Pick of the paperbacks

Helen and Teacher: The Story of Helen Keller and Anne Sullivan Macy, by Joseph Lash. New York: Dell. 861 pp. $6.95. This empathetic and sensitive book celebrates two remarkable lives while portraying Helen Keller and Anne Sullivan Macy as real women who overcame both physical limitation and social indifference. Beginning with Sullivan's early struggles and moving on to Keller's, biographer Lash masterfully portrays the details of the intertwined lives of teacher and pupil. He reveals the ''miracle'' of deaf-mute Keller's learning to speak and write, eventually to attend college, and finally to become known internationally as an advocate of such libertarian causes as abolition of capital punishment and child labor. The volume makes an outstanding contribution to feminist studies.

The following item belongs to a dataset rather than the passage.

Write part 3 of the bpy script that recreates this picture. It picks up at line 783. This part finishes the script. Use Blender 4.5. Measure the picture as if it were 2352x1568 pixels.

American Dreams Lost and Found, by Studs Terkel. New York: Bantam Books. 515 pp. $3.50.

With the art that conceals art, Chicago radio personality and author Terkel records his conversations with 100 Americans - rich and poor, conservative and liberal, urban and rural, majority and minority, young and old, famous and unknown - who speak with both harshness and hope about their country. Recurring subjects: education, work, justice, competition, caring for one another, and that elusive ideal called the American dream.

Janet Flanner's World: Uncollected Writings 1932-1975. New York: Harvest/HBJ. 368 pp. $7.95.

Writing from Paris for the New Yorker magazine from 1925-75, Janet Flanner focused on heroism, hope, and humor wherever she found them. Her constant concern for what was right was matched by her compassion, and the result is a moral vision untainted by preachiness. These first-person reports, including profiles of Bette Davis, Thomas Mann, and Adolf Hitler, as well as Flanner's vivid descriptions of the Nuremberg trials, and her accounts of her friendships with Hemingway, Pound, e.e. cummings, Stein, and Toklas make for exciting and entertaining reading.

World's End and Other Stories, by Paul Theroux. New York: Pocket Books/Washington Square Press. 224 pp. $3.50.; The stories in this enjoyable fiction collection are like postcards received from a well-traveled and literate friend, who takes as much pleasure in relating odd incidents as in seeking out the world's odd corners. Storyteller Theroux gives us snatches of overheard conversation, anecdotes, small intrigues, and fables. Although the subjects are rather commonplace, they're related with humor and in a delightful prose style that speaks directly to the reader's own experience.